On Monday, October 16, 2023, CNN Business reported that Fox Corporation’s chief legal and policy officer, Viet Dinh, has criticized the judge who oversaw the election defamation case against Dominion Voting Systems, saying that the judge’s “illogical” rulings “hamstrung” Fox’s defense strategy and undermined the “fairness and integrity” of the legal system. Dinh made the comments at a Harvard Law School event, where he blasted Delaware Superior Court Judge Eric Davis for his handling of the case.
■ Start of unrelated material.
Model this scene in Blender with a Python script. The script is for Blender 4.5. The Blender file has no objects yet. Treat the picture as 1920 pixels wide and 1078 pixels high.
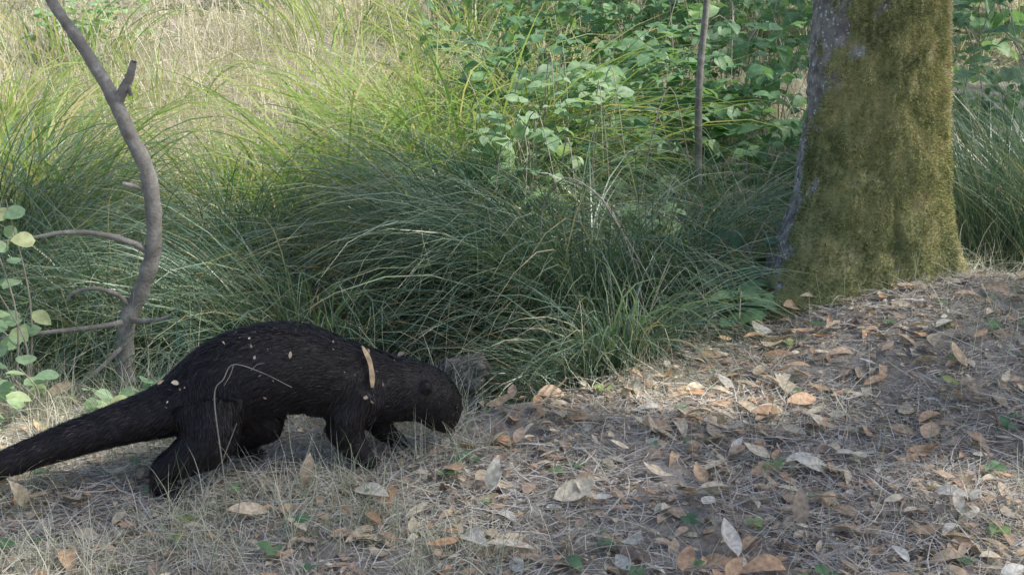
import bpy, math, numpy as np
from mathutils import Vector
rng=np.random.default_rng(7)
D=bpy.data; SC=bpy.context.scene
# ------------------------------------------------------------------ helpers
def _h(ix,iy,iz,seed):
    h=(ix*374761393+iy*668265263+iz*1442695041+seed*1274126177)&0xffffffff
    h=((h^(h>>13))*1274126177)&0xffffffff
    h=((h^(h>>16))*2246822519)&0xffffffff
    return (h^(h>>15)).astype(np.float64)/4294967295.0
def vnoise(x,y,z=0.0,seed=0):
    x,y,z=np.broadcast_arrays(np.asarray(x,float),np.asarray(y,float),np.asarray(z,float))
    ix=np.floor(x).astype(np.int64);iy=np.floor(y).astype(np.int64);iz=np.floor(z).astype(np.int64)
    fx=x-ix;fy=y-iy;fz=z-iz
    fx=fx*fx*(3-2*fx);fy=fy*fy*(3-2*fy);fz=fz*fz*(3-2*fz)
    r=0
    for a in (0,1):
        for b in (0,1):
            for c in (0,1):
                w=(fx if a else 1-fx)*(fy if b else 1-fy)*(fz if c else 1-fz)
                r=r+w*_h(ix+a,iy+b,iz+c,seed)
    return r
def fbm(x,y,z=0.0,seed=0,o=4):
    r=0;a=.5
    for i in range(o):
        r=r+a*(vnoise(x*2**i,y*2**i,np.asarray(z)*2**i,seed+i)-.5); a*=.5
    return r
def sstep(a,b,x):
    t=np.clip((x-a)/(b-a),0,1); return t*t*(3-2*t)
def unit(v): return v/np.maximum(np.linalg.norm(v,axis=-1,keepdims=True),1e-9)
def add_mesh(name,V,F,mat,attrs=None,smooth=True,parent=None):
    V=np.ascontiguousarray(V,dtype=np.float32);F=np.ascontiguousarray(F,dtype=np.int32)
    me=D.meshes.new(name);k=F.shape[1]
    me.vertices.add(len(V));me.vertices.foreach_set('co',V.ravel())
    me.loops.add(F.size);me.loops.foreach_set('vertex_index',F.ravel())
    me.polygons.add(len(F));me.polygons.foreach_set('loop_start',np.arange(0,F.size,k,dtype=np.int32))
    me.polygons.foreach_set('loop_total',np.full(len(F),k,dtype=np.int32))
    me.polygons.foreach_set('use_smooth',np.full(len(F),smooth))
    me.update(calc_edges=True)
    for n,a in (attrs or {}).items():
        at=me.attributes.new(n,'FLOAT','POINT');at.data.foreach_set('value',np.ascontiguousarray(a,dtype=np.float32))
    ob=D.objects.new(name,me);SC.collection.objects.link(ob)
    if mat: me.materials.append(mat)
    if parent: ob.parent=parent
    return ob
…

The historic settlement, which resulted in Fox paying $787 million to Dominion, ended the case, but Dinh expressed confidence that Fox would have prevailed on appeal. He claimed that Davis issued “really illogical” rulings in the pretrial phase, which hurt Fox’s defense, and that the judge’s decisions meant the trial would have been “three to four months of utter pain” for Fox and its employees. Therefore, it was a “business decision” to settle the case at the last second.
Dinh took issue with how Davis handled the discovery process, arguing that at least half of the materials Fox was forced to produce were “completely irrelevant to the case.” This led to Fox employees’ private emails being “exposed to the world” and pored over by “navel-gazing” journalists who wanted to “feed the gossip beast.” Dinh stated, “The court lost control of the media circus, to our detriment.”
Davis ruled that none of Fox’s on-air statements about Dominion were true and rejected Fox’s attempts to throw the case out. He also decided that Fox couldn’t argue to the jury that it gave airtime to these election lies because they were “newsworthy.” Private communications revealed that Fox executives, on-air hosts, producers, and internal fact-checkers did not believe the 2020 election conspiracy theories that were being promoted on their channel. Embarrassing revelations included a text from ex-Fox News star Tucker Carlson saying that he “passionately” hated former President Donald Trump.
The Delaware Superior Court declined to comment on Dinh’s remarks. Fox is still fighting a separate defamation lawsuit from Smartmatic, another voting machine company that was accused of rigging the 2020 election and is seeking more than $2 billion in damages. That case is still in the discovery phase.